A un invito di Leo Muscato non si dice di no. Se poi il regista ti chiama per curare le coreografie della Prima alla Scala di Milano, come rifiutare? La spezzina Michela Lucenti è ancora emozionata, nonostante siano passati già dieci giorni dallo spettacolo, ‘La forza del destino’ di Giuseppe Verdi, con cui è ufficialmente inaugurata la stagione. Cinquantatreenne, ex esponente del gruppo L’Impasto e dal 2003 capofila di una formazione di danzatori-attori denominata Balletto Civile, la coreografa e ballerina, già protagonista di tante importanti partecipazioni – fra le altre, tutti i festival più celebri come Segesta, Orestiadi e la Biennale di Venezia – ha vissuto un magico 2024. All’esperienza milanese – dopo il Premio Roma Danza nel 2011 – aggiunge infatti, fra aprile e giugno, il Premio Positano Léonide Massine e il Premio Ada D’Adamo.
La preparazione, la sensazione durante l’esibizione, il giorno dopo. Ci racconta la sua esperienza alla Scala?
"In principio ero stranita, perché in scena non c’erano danzatori. Mi dovevo occupare di una massa di 105 membri del Coro e 25 mimi, di alcuni giganteschi quadri fisici, con persone non abituate a lavorare fisicamente. Le prime settimane è stato molto complicato, avevo accanto solo il mio assistente e compagno Maurizio Camilli. Continuavo a domandarmi: ‘E qui come faccio?’. Ho ragionato sul come creare una scultura vivente, che cambiasse in maniera pseudonaturalistica, considerando che il Coro, dal secondo al quarto atto, ha un ruolo fondamentale".
E alla Prima?
"Il più era stato fatto, quella sera è soprattutto una grande festa in diretta Rai, un kolossal, un evento mondano. Nelle prove generali, aperte al pubblico under 30, ho avuto il primo riscontro: ero sicura che l’operazione scelta arrivasse alla gente".
Cosa cambia per lei dopo questa ennesima sfida?

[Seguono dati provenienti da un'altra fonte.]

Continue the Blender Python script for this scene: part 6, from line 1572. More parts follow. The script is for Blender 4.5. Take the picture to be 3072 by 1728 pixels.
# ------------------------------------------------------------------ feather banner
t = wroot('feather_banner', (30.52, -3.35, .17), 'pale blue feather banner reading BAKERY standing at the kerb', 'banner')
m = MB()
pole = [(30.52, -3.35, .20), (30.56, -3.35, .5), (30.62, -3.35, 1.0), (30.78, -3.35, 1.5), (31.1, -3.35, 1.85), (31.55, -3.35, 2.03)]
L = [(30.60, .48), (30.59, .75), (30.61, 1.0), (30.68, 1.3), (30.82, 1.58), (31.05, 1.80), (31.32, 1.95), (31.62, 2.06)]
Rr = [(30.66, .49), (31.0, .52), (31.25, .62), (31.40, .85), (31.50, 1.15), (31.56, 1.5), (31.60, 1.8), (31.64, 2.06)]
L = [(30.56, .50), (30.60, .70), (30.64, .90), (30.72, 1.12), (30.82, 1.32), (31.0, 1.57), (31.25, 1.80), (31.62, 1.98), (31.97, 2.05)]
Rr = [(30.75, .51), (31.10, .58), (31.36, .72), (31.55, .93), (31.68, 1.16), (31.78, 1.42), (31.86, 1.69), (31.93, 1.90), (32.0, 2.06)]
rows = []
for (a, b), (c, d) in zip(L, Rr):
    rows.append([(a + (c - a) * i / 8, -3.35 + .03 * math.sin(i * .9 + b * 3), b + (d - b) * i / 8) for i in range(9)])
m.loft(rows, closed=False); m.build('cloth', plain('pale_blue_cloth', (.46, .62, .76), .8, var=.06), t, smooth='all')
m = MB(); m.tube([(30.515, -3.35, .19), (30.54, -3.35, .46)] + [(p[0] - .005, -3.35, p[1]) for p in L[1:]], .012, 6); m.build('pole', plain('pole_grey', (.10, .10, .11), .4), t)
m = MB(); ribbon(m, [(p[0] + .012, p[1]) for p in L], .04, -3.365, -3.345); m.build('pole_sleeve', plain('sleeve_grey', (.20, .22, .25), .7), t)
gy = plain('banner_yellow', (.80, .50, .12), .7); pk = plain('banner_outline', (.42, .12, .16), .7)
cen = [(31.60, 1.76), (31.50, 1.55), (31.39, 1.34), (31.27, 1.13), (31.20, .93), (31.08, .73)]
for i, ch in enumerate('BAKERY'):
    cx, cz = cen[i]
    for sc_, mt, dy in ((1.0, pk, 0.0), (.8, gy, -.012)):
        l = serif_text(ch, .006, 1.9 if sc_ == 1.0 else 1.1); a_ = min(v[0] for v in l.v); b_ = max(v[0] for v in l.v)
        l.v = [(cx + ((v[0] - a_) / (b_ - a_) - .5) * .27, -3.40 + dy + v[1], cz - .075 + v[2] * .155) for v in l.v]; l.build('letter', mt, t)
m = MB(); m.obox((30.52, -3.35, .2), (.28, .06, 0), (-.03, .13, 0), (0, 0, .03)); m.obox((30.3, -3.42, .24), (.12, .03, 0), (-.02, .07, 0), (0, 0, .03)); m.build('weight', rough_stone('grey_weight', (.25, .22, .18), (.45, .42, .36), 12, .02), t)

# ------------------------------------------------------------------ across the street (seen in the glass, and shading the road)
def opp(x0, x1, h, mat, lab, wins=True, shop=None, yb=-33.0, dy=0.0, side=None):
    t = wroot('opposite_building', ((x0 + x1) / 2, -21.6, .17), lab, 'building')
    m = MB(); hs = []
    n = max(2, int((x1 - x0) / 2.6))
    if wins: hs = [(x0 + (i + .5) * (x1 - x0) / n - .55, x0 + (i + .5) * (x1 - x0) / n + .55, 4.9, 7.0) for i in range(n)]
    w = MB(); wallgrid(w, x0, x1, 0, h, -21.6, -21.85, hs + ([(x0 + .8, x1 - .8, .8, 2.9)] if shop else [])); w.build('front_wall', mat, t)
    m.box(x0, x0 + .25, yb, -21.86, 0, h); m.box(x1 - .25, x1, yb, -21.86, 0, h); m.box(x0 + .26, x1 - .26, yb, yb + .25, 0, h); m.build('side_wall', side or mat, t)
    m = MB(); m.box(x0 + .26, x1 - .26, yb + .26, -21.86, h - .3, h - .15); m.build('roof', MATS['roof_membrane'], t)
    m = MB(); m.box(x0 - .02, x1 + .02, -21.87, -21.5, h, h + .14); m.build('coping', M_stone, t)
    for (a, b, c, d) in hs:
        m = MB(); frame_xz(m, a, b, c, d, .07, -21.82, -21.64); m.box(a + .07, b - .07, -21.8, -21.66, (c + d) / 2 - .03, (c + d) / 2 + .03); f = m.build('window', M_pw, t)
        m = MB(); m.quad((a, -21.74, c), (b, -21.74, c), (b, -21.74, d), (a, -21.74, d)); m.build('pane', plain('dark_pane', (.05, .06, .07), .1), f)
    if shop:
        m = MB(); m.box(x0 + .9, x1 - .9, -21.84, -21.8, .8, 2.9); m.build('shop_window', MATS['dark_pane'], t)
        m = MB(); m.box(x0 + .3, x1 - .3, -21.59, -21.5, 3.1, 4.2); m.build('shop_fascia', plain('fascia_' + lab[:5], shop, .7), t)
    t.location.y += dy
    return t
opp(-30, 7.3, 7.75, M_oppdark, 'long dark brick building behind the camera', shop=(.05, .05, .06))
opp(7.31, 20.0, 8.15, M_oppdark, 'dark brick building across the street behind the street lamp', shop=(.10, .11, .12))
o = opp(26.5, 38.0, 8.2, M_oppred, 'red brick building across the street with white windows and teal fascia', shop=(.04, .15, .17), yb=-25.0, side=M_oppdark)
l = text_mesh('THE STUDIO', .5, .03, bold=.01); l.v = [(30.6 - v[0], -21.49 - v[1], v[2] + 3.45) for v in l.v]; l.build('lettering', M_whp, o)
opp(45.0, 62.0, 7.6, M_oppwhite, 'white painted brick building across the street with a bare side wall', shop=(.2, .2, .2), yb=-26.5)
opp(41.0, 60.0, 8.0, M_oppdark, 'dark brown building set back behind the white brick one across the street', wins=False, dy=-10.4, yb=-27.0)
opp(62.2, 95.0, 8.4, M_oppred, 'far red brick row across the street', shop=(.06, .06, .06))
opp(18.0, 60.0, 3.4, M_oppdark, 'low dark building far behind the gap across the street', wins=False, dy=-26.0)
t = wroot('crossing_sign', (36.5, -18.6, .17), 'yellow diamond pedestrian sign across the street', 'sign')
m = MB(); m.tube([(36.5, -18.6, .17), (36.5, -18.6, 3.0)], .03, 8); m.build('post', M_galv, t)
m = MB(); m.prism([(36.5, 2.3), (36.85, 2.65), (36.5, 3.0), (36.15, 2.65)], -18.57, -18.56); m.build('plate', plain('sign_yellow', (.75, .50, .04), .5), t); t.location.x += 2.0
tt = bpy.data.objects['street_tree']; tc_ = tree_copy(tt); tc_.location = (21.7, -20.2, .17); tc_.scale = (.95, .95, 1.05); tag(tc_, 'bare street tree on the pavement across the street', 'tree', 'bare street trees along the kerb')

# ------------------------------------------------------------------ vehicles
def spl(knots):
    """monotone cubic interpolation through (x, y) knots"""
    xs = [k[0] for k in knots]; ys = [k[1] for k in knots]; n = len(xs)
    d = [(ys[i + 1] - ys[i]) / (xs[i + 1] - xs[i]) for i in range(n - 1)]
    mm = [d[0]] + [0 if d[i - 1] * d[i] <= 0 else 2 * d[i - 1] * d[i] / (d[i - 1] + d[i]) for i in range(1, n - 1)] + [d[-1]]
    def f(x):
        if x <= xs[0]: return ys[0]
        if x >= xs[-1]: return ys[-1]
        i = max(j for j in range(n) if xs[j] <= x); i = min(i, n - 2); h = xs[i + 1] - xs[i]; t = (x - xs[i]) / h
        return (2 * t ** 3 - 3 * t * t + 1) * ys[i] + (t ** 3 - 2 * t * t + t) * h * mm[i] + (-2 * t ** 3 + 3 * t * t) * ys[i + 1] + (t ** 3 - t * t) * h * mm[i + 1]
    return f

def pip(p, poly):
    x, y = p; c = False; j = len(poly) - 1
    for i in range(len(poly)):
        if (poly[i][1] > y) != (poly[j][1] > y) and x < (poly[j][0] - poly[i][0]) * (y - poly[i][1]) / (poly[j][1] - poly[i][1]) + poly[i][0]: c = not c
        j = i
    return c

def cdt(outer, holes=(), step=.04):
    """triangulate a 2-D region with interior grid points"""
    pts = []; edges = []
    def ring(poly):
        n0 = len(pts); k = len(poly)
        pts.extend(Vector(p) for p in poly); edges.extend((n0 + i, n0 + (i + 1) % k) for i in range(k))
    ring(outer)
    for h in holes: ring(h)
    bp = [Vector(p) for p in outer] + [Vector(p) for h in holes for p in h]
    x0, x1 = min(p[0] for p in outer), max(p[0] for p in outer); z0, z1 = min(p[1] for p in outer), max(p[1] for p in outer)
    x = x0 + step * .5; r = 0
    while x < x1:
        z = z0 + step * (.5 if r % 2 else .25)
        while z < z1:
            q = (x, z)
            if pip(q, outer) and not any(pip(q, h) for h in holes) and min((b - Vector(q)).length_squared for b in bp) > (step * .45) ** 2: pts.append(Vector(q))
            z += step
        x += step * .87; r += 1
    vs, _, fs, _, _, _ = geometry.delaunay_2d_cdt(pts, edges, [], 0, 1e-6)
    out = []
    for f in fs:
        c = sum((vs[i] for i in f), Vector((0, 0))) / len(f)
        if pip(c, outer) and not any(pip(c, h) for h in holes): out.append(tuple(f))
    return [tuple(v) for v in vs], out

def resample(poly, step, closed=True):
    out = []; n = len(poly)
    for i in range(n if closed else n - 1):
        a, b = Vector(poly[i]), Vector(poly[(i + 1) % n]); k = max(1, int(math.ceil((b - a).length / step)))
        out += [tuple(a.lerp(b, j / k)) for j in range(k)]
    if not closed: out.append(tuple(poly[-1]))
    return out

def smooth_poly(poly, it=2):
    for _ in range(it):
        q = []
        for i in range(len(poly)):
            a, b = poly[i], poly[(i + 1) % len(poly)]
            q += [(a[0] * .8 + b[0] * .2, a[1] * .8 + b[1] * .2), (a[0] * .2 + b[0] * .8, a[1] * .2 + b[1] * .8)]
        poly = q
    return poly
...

"Niente, continuerò a proporre il mio particolare linguaggio ibrido, fra teatro e danza, magari lavorando maggiormente nella mia regione, la Liguria. È una speranza, sebbene il teatro pubblico stia diventando sempre più privato".
Chi ci rimette con questa ‘trasformazione’?
"I nuovi linguaggi, che devono fare spazio alle Stagioni dove, per incassare, le direzioni dei teatri chiamano solo i personaggi televisivi famosi. Oggi, per un interprete o per un regista, è difficile debuttare in location prestigiose".
La sua ibridazione delle arti sta lasciando un segno?
"Le idee vengono accettate se alla base c’è la preparazione (lei è anche laureata in Lettere, ndr). Durante una sperimentazione, Manuel Agnelli mi disse che nella musica, puoi perfino ‘spaccare le chitarre’ ma devi studiare. Solo così, ovunque, acquisti la libertà di rompere le regole".
Balletto Civile ha senso artistico e etico, numerosi i temi trattati. Cosa pensa, ad esempio, della questione femminile?
"Siamo ben lontani dalla parità. Come donna che dirige una compagnia da quando aveva 24 anni, mi confronto quasi sempre con direttori, capi tecnici, registi e maestranze, sempre uomini. Chi dice che ci sia da fare un passo indietro non ha compreso nulla. Non dobbiamo stare attenti a demonizzare, anzi, siamo solo all’inizio di una lotta enorme che le donne devono compiere. Io? Una donna in barricata".
Da artista avverte l’obbligo di esporsi? E i femminicidi?
"Certo. Man mano che aumenta la nostra libertà, purtroppo vengono a galla padri, fratelli, compagni che non accettano la depauperazione del loro potere".